ALL of us – the phone users – have one complaint or another against Our Telekom, the telecommunication carrier that largely controls the multi-million dollar a year market in Solomon Islands.
Its monopoly is undisputed. Its services are substandard. Its costs are phenomenally high.
In some cases one can be forgiven for suggesting that the costs for its services are somewhat prohibitive in comparison to the cost of similar services in other neighbouring Pacific Island countries.
Here’s what I found out just yesterday.
It astounded me. I was making a call on my mobile yesterday when a recorded message automatically came on my phone to say that my call could not be forwarded as the called party had insufficient credit.
I was angry, dumbfounded. Until then I had always thought that double dipping was only confined to human beings trying to maximise his or her takings. Now it is Our Telekom jumping on the bandwagon.
Our Telekom, what you are doing is simply wrong. It’s double charging. First, it was my call. I paid for the call.
Our Telekom is merely a facilitator of a pre-paid service. The called party is not responsible for the cost. It was my cost.
Our Telekom, what you are doing is not only wrong but utterly wrong. By introducing the new charge, you are in effect selling the same item twice. That’s morally wrong. That’s greed.
Our Telekom is already racking in millions of dollars every day without even improving the service to clients. Take for example the number of call drops on the mobile network that one experiences it every day. Yet they cannot fix it.
It costs me heaps to call back and be reconnected. Does Our Telekom realize that? Or does it not matter because they are thriving on the goodwill and loyalty of customers?
Or drive along the Prince Philip Highway or down towards White River – how many times did you lose the called party and that you had to redial the number.
In some areas even in town there was hardly a reception at all. Then you have the problem of the capacity of Our Telekom to adequately carry traffic during the day.
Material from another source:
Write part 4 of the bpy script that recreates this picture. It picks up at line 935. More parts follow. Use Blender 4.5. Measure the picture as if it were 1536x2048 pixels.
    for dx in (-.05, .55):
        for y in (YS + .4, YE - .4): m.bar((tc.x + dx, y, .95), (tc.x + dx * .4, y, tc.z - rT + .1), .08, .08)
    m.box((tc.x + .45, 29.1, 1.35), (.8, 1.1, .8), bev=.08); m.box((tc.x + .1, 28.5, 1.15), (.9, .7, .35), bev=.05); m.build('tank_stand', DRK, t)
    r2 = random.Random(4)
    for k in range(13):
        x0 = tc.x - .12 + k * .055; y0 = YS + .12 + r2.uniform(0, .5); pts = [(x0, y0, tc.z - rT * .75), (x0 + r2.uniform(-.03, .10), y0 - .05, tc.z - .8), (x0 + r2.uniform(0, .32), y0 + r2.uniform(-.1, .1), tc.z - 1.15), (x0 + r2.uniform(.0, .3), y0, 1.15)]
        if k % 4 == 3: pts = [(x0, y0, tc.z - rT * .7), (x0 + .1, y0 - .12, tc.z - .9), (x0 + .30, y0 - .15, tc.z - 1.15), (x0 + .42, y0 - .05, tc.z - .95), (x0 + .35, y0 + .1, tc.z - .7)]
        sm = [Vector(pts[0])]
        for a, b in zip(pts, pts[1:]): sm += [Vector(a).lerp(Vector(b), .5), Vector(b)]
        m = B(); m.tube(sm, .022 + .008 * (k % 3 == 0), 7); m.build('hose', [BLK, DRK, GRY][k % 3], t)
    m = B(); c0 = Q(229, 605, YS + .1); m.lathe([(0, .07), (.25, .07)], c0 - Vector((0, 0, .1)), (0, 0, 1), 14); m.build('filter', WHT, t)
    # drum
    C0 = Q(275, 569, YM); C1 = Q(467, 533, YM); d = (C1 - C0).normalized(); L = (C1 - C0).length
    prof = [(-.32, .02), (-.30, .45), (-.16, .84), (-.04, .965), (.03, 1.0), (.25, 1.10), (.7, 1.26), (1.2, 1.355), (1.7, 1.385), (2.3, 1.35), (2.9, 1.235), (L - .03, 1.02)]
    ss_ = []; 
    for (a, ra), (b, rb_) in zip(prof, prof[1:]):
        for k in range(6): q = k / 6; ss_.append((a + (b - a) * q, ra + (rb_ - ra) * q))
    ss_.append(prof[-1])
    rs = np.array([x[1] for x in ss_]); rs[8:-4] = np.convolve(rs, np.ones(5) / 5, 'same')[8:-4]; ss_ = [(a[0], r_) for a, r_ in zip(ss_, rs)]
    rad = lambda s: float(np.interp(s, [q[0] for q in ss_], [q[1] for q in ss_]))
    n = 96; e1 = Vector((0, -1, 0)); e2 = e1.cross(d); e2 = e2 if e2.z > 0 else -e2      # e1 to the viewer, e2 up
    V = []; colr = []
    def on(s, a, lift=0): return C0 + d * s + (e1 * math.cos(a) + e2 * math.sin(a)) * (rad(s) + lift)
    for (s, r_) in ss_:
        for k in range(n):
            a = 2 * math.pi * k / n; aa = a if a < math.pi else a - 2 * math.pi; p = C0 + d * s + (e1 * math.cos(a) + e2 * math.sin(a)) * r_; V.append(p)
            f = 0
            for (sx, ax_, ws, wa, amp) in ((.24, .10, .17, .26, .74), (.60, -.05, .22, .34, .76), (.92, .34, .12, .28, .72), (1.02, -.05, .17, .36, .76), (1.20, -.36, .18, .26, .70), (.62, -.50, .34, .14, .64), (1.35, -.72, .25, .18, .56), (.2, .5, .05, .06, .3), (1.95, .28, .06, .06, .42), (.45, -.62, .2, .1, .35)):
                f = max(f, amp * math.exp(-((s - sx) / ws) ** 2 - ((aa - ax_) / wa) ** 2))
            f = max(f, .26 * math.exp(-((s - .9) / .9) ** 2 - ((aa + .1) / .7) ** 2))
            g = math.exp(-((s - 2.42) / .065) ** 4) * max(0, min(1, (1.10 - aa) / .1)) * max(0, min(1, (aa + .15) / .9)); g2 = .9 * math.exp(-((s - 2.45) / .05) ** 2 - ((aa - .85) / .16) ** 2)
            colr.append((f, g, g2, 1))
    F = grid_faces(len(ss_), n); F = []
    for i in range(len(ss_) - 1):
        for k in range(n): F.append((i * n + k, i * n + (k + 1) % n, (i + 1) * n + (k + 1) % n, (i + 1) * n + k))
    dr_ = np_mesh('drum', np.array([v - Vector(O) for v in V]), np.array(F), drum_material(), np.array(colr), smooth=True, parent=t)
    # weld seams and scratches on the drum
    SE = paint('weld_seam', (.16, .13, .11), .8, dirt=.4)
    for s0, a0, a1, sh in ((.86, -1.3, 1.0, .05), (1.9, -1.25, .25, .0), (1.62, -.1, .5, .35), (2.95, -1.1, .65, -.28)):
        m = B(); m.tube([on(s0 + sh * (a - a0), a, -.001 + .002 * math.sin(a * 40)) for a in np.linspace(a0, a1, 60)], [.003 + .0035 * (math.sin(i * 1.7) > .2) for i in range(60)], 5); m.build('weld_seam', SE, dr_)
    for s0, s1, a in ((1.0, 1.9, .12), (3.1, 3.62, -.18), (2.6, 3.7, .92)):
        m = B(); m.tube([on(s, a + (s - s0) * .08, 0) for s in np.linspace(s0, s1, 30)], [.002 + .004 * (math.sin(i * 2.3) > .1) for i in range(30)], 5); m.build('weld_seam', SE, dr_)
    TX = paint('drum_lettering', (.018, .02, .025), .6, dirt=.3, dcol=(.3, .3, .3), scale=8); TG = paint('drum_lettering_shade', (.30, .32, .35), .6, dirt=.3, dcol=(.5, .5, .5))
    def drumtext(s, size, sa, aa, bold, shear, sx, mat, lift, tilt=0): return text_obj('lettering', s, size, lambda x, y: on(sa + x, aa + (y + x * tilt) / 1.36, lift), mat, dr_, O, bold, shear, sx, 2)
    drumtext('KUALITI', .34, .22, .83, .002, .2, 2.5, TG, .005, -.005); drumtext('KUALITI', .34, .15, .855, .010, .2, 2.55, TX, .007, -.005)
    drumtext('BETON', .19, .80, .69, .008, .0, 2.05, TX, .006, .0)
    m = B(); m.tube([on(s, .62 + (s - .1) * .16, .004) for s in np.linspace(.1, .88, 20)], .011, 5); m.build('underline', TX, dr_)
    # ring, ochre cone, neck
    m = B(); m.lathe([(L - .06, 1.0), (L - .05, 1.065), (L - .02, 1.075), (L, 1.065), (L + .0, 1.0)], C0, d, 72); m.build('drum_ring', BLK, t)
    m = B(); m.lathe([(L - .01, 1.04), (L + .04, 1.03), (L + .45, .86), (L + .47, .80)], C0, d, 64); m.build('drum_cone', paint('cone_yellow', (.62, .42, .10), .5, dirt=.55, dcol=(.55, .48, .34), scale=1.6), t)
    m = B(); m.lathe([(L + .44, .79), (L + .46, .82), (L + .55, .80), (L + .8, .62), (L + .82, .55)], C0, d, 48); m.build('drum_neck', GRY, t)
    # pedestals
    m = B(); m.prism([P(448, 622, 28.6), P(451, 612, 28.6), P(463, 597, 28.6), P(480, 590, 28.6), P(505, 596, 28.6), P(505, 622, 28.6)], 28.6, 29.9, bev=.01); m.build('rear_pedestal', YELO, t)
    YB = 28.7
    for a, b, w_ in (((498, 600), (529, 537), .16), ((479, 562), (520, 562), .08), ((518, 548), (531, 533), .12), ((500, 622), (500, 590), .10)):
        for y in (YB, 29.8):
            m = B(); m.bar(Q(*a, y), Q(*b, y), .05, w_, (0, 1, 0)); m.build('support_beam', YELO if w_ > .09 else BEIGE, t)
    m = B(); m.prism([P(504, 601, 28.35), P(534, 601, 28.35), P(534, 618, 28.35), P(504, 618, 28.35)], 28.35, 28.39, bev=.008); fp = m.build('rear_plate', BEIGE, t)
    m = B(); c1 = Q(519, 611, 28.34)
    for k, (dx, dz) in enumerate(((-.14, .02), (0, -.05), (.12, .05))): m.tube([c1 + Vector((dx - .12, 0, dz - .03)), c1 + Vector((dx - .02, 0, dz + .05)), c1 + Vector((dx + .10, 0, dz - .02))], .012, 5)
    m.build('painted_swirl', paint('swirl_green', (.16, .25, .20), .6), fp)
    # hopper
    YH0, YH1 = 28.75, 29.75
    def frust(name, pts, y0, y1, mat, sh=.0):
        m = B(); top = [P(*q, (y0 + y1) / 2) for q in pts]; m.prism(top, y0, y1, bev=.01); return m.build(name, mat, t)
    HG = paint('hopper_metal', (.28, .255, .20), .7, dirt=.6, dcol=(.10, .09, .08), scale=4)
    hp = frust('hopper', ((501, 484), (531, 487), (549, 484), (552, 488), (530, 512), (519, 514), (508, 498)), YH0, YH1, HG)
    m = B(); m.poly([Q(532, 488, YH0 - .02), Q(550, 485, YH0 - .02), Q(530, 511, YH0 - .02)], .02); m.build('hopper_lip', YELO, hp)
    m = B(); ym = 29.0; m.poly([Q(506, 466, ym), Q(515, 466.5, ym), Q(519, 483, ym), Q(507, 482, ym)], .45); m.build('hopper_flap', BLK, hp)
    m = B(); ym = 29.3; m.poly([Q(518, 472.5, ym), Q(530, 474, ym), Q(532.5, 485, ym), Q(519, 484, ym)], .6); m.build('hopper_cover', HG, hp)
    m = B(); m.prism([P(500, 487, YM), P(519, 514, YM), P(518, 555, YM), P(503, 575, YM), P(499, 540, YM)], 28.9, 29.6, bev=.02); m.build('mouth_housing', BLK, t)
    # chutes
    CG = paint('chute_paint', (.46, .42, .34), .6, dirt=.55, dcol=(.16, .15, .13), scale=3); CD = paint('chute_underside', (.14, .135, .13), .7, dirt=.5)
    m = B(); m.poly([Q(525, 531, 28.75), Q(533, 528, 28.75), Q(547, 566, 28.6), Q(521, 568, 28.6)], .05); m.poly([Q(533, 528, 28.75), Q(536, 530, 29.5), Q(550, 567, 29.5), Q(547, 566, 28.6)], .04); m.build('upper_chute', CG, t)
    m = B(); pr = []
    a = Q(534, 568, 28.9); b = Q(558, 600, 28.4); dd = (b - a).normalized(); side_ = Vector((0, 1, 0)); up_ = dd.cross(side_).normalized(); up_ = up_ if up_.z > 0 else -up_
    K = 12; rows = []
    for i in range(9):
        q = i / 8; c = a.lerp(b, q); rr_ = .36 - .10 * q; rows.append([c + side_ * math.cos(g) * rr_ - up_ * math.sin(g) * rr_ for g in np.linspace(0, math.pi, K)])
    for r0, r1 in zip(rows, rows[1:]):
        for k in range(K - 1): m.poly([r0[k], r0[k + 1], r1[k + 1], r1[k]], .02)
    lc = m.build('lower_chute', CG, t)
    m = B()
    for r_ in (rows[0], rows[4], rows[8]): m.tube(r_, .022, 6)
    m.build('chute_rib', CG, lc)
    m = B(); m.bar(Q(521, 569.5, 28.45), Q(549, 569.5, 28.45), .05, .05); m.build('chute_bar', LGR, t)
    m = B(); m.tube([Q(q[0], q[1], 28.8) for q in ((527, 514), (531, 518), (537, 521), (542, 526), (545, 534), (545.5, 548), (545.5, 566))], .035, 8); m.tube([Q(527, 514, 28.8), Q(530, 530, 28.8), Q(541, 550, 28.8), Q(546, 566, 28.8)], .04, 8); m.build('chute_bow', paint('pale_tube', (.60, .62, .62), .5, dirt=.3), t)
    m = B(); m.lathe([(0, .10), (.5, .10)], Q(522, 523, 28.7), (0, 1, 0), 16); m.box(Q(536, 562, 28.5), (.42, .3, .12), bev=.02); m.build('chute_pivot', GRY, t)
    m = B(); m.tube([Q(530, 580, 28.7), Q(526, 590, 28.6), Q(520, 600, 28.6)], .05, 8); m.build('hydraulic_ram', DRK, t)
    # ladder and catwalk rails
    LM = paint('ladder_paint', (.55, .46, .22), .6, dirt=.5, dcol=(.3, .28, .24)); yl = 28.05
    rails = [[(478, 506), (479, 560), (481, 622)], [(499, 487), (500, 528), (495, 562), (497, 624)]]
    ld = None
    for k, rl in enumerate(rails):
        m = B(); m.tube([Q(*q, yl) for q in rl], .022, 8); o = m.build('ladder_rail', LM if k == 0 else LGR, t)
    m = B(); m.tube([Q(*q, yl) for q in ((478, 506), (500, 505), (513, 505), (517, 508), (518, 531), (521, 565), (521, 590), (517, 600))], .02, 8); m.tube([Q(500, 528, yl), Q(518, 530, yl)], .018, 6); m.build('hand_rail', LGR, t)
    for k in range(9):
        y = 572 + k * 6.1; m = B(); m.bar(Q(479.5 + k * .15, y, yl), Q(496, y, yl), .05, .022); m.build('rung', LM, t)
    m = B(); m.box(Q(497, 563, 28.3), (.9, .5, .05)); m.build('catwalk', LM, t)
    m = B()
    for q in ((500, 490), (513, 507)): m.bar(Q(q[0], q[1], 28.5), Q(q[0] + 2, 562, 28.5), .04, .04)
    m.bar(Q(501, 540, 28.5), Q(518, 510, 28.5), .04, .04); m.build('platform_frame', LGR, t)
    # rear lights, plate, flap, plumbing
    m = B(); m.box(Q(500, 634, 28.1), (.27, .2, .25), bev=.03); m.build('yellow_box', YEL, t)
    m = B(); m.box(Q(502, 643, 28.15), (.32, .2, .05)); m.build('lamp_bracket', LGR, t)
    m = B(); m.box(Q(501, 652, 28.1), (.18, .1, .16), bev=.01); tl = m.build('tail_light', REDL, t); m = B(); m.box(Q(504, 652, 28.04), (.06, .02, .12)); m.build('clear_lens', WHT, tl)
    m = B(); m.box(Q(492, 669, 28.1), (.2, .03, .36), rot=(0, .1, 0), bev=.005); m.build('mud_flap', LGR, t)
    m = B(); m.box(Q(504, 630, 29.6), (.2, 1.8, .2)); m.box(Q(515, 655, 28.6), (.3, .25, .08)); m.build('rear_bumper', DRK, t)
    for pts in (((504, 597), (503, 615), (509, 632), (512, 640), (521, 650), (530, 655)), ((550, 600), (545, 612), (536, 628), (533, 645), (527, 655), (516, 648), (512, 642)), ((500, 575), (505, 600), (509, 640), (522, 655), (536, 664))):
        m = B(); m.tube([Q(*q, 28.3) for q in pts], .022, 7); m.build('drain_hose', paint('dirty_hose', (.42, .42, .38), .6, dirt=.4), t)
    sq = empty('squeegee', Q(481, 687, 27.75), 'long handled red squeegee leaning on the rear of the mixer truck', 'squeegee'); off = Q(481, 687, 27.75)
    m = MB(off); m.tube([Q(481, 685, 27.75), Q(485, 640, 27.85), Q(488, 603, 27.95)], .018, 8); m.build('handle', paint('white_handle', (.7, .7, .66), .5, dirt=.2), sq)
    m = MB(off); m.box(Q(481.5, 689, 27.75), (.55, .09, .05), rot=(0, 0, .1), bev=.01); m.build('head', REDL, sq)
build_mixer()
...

And now Our Telekom has turned to subscribers and ask them to pay twice for a service that isn’t up to scratch?
Any decent thinking person would expect Our Telekom to plough some of the money they get from us into improving their services.
It is obvious they are not doing it.
Instead, they are engaged in what is clearly intended for one and one reason only: Profit.
Maximising profit at the expense of providing a reliable service for a country struggling to survive is not service at all. It is profiteering.
Our Telekom needs to lift its game.
There are other issues that Our Telekom ought to consider. What if there’s an emergency and the called party does not have credit to enable Our Telekom to forward the in-coming call?
And how does Our Telekom know if a call is or is not of an emergency nature? Who will then be responsible for what happened next?
As a good corporate citizen that it is, Our Telekom should be giving its clients a reason to remain with the network in spite of what might happen to the telecommunication industry in this country in the future.
I am talking here about a de-regulated industry which would allow competition.
All the reasons it has given us thus far were intended in my view to drive customers away.
I am hoping that Our Telekom reconsiders its decision on the double dipping service it has just introduced.
Double charging for the same service is nothing more or less than daylight robbery.
The Banks are doing it, now Our Telekom has jumped on the bank wagon to be like everyone else.